Steve Benner | Lancaster, UK | 01/16/2001
(5 out of 5 stars)

"This disc contains two important works in the early output of one of America's foremost pioneers of electronic music-making, Pauline Oliveros. Both works date from the time that she was director of the San Francisco Tape Music Center at Mills College, Oakland, CA. They utilise the original Buchla Box 100 series analogue synthesiser (specially created for the Center by Don Buchla) as well as a tape delay system of the composer's own devising. "Beautiful Soop" dates from 1966, while "Alien Bog" was completed the year after, in 1967. This CD (produced in 1997) marks the first time that both works have been available commercially in their entirety, making it a very important release indeed.Both pieces here are large-scale compositions, of the kind rarely tackled by composers of electroacoustic music nowadays. Of the two, "Alien Bog" is perhaps the more accessible, although newcomers to this kind of thing may find its 33-minute length to be a little daunted. The work's title refers to the influence on its composition that Oliveros claims for the sounds that emanated from the 'frog pond' (now sadly built on!) outside the studio window while she worked on it. The sound sources are clearly electronic and highly reminiscent of those early 60's space fiction movie soundtracks. At the same time, it has a very naturalistic feel to it. Carefully structured, it builds gradually from its slow, warbling beginnings towards a complex and highly organic climax, which is followed by a short, quiet coda.In contrast, "Beautiful Soop" is largely built upon a bed of recordings of readings of Lewis Carroll's nonsense poetry, subjected to the composer's complex tape delay system, (produce a deep reverberation and echo effect) and overlain with an electronic 'commentary' from the Buchla synthesiser. It is not much shorter than the previous work and may prove hard going for listeners not in tune with this kind of music.

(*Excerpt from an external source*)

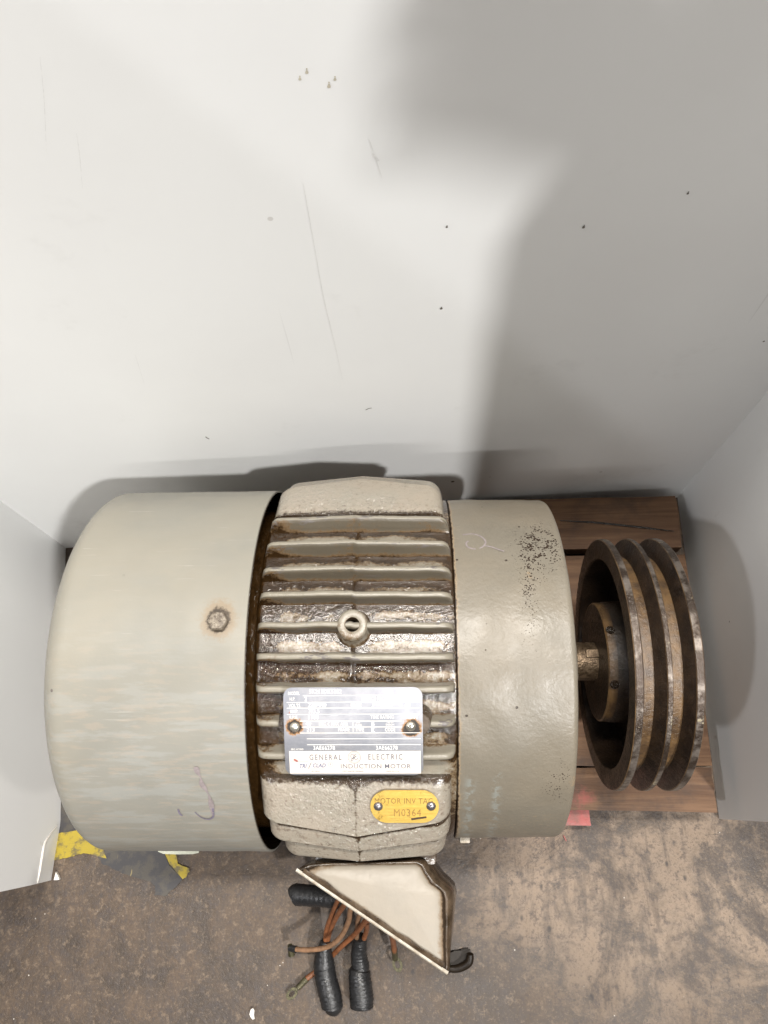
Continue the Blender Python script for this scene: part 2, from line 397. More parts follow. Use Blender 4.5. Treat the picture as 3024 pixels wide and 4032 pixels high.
# ------------------------------------------------------------------ white three-panel display board
board = empty('display_board', (-.03, .28, 0), 'white folding board standing open on the floor behind the motor', 'display board')
BO = Vector(board.location)
def panel(name, a, b, zt, nx, nz, disp, label, grime=None):
    a = Vector((*a, 0)); b = Vector((*b, 0)); d = (b-a); L = d.length; d.normalize(); nrm = Vector((d.y, -d.x, 0))
    V = []; G = []
    for side in (0, 1):
        for i in range(nx+1):
            for k in range(nz+1):
                u = i/nx; z = zt*(k/nz)
                p = a+d*(L*u)+nrm*(disp(u, z)-.0035*side)+Vector((0, 0, z+.001))
                V.append(p-BO); G.append(grime(u, z) if grime else 0)
    n1 = (nx+1)*(nz+1); f = grid_faces(nx+1, nz+1); f += [tuple(n1+q for q in reversed(x)) for x in f]
    idx = lambda i, k: i*(nz+1)+k
    for i in range(nx):
        for k in (0, nz): f.append((idx(i, k), idx(i+1, k), n1+idx(i+1, k), n1+idx(i, k)))
    for k in range(nz):
        for i in (0, nx): f.append((idx(i, k), idx(i, k+1), n1+idx(i, k+1), n1+idx(i, k)))
    return mesh_obj(name, V, f, BOARD, board, True, {'grime': G}, label, 40)
CL = (-.380, .2587); CR = (.2845, .3078); FL = (-.336, -.068); FR = (.2805, -.0148)
wav = lambda u, z: .0016*math.sin(u*5.1+z*4)+.0012*noise.noise((u*3, z*4, 1.7))
panel('back_panel', CL, CR, .914, 60, 60, lambda u, z: wav(u, z)*min(1, 8*min(u, 1-u)), None)
def ldisp(u, z):
    # crushed lower front corner: a diagonal crease
    s = (1-u)*.34*.9+z*.55 - .055
    return .0012*noise.noise((u*3, z*5, 9))+(.006*min(1, -s/.05)*-1 if s < 0 else 0)
panel('side_panel', FL, CL, .914, 70, 90, lambda u, z: .0012*noise.noise((u*3, z*5, 9))-(max(0, .045-(u*.30+z*.75))*.20), 'left side panel with a crushed lower corner',
      lambda u, z: .55*math.exp(-((u-.10)/.02)**2-((z-.035)/.012)**2))
panel('side_panel', CR, FR, .914, 40, 60, lambda u, z: .0014*noise.noise((u*3, z*5, 4))*min(1, 6*u), 'right side panel beside the pulley',
      lambda u, z: .5*math.exp(-((u-.78)/.02)**2-((z-.02)/.02)**2)+.45*math.exp(-((u-.17)/.02)**2-((z-.1)/.02)**2))

# ------------------------------------------------------------------ wooden pallet
PT = .05
pal = empty('wooden_pallet', (.03, .14, 0), 'low brown wooden pallet with dark gaps under the motor and pulley', 'pallet')
PO = Vector(pal.location)
def plank(name, x0, x1, ya, yb, z0, z1, mat=WOOD, paint=None, label=None, skew=(0, 0, 0, 0)):
    bm = bmesh.new()
    nx = 24; ny = 5
    P = {}
    lay = bm.verts.layers.float.new('paint')
    for s, z in ((0, z0), (1, z1)):
        for i in range(nx+1):
            for j in range(ny+1):
                u = i/nx; v = j/ny
                y = (ya+skew[0]*(1-u)+skew[1]*u)*(1-v)+(yb+skew[2]*(1-u)+skew[3]*u)*v
                x = x0+(x1-x0)*u
                y += .0009*noise.noise((x*40, v*3, z0*9+ya*70))
                zz = z+(.0006*noise.noise((x*30, y*120, 3)) if s else 0)
                if s and (j in (0, ny)): zz -= .0012
                vt = bm.verts.new(Vector((x+(.0012*noise.noise((y*300, z*90, 2)) if i in (0, nx) else 0), y, zz))-PO); P[s, i, j] = vt
                vt[lay] = paint(x, y) if paint else 0
    for i in range(nx):
        for j in range(ny):
            bm.faces.new((P[1, i, j], P[1, i+1, j], P[1, i+1, j+1], P[1, i, j+1])); bm.faces.new((P[0, i, j], P[0, i, j+1], P[0, i+1, j+1], P[0, i+1, j]))
        for j in (0, ny): bm.faces.new((P[0, i, j], P[0, i+1, j], P[1, i+1, j], P[1, i, j]))
    for j in range(ny):
        for i in (0, nx): bm.faces.new((P[0, i, j], P[0, i, j+1], P[1, i, j+1], P[1, i, j]))
    return bm_obj(name, bm, mat, pal, True, 40, label)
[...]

The fragments of nonsense rhymes bounce and echo most disconcertingly around the composition's sound stage, mixing and blending with one another and with the contrasting electronic textures, to form a very heady soup indeed! As with much of this composer's output, there is no easy listening here (although it is not without its smattering of humour, either). Overall, this disc is an essential purchase for any student of mid to late 20th century electronic music, as well as for anyone else with an adventurous ear!"